What Would Happen If Canada's Real Estate Bubble Bursts?

featured2

Home prices in Canada are going off the charts, and even attempts to cool down the market has been met with limited success. Many people agree that this increase in prices is not sustainable, and that a correction is bound to happen down the line. However, how this correction will manifest itself is uncertain. Most are still banking on that ambiguous "soft landing" policy-makers have talked about for years; but what if a real estate market crash was to occur?

For reference, an example of a real estate market crash would be Toronto in 1989. The average cost of a home hit a 30-year high at $273,698 – then the bottom fell out. By 1996, the average had fallen to $198,150.

Admittedly, there are some owners who would be largely unaffected even if there was a housing crash. Someone who isn’t going to move and has a lot of equity in the house would be set back, but they wouldn’t be tied to monster mortgages and still have a financial cushion.
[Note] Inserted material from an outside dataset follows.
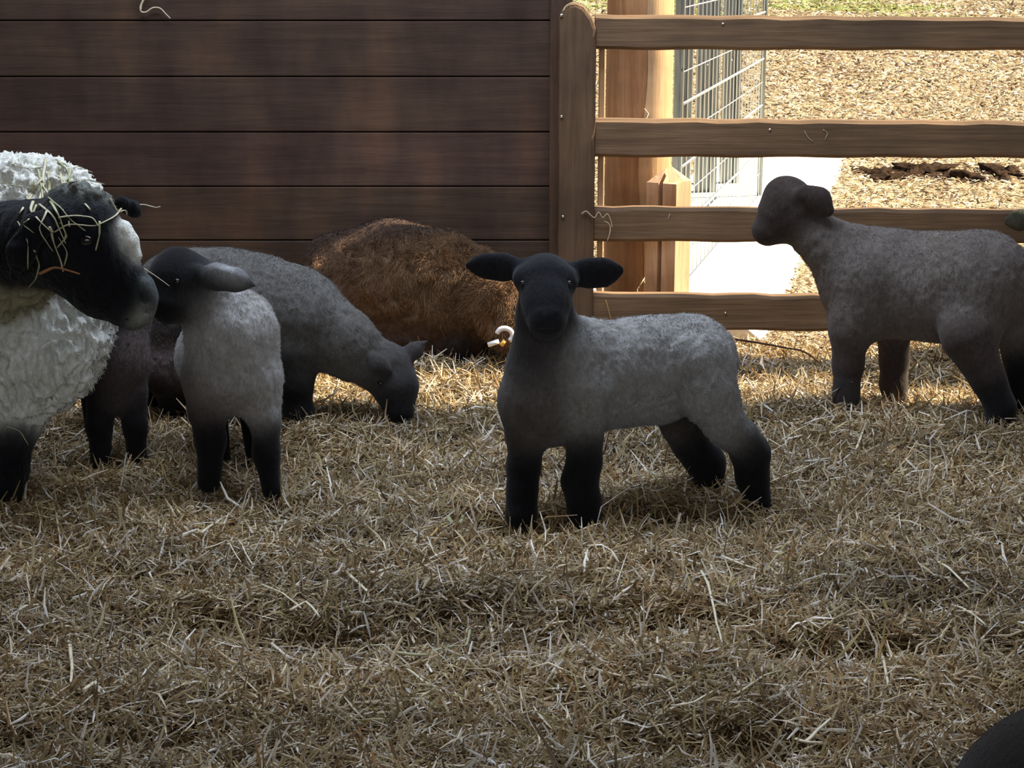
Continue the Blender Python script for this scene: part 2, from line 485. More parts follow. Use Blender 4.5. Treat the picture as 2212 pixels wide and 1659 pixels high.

But housing isn’t just about prices, and a serious downtown may have greater implications for the economy.

Karl Schamotta, director at Cambridge Global Payments, predicts that unemployment would spike and made worse by people's reluctance to move for work because they are tied to mortgages for homes worth less than they paid. This would be bad for productivity, and make Canada’s economy less able to react to global changes. Predictably, the loonie would also fall, which would hurt imports while boosting exports.

A lot of this also depends on why prices fall in the first place. If it’s due to resolving housing supply issues, this may actually be positive for the economy. If it is due to a quick rise in interest rates, we may see a situation that is not dissimilar to the housing crisis in the United States a few years back. People would have to spend more on their mortgages, leaving them with less to spend elsewhere. Then a consumer-led recession would occur, where unemployment rises, people default, and housing prices decline. Of course, that’s the worst case scenario and many believe that it will be unlikely.

One key difference between Canada and the United States is that “everyone in this country is trying to slow down the market.” Benjamin Tal, deputy chief economist at CIBC World Markets says, “You don't have the situation where banks are seeing green and trying to maximize profits. In fact they are really trying to slow it down. Regulators are trying to slow it down and more is coming."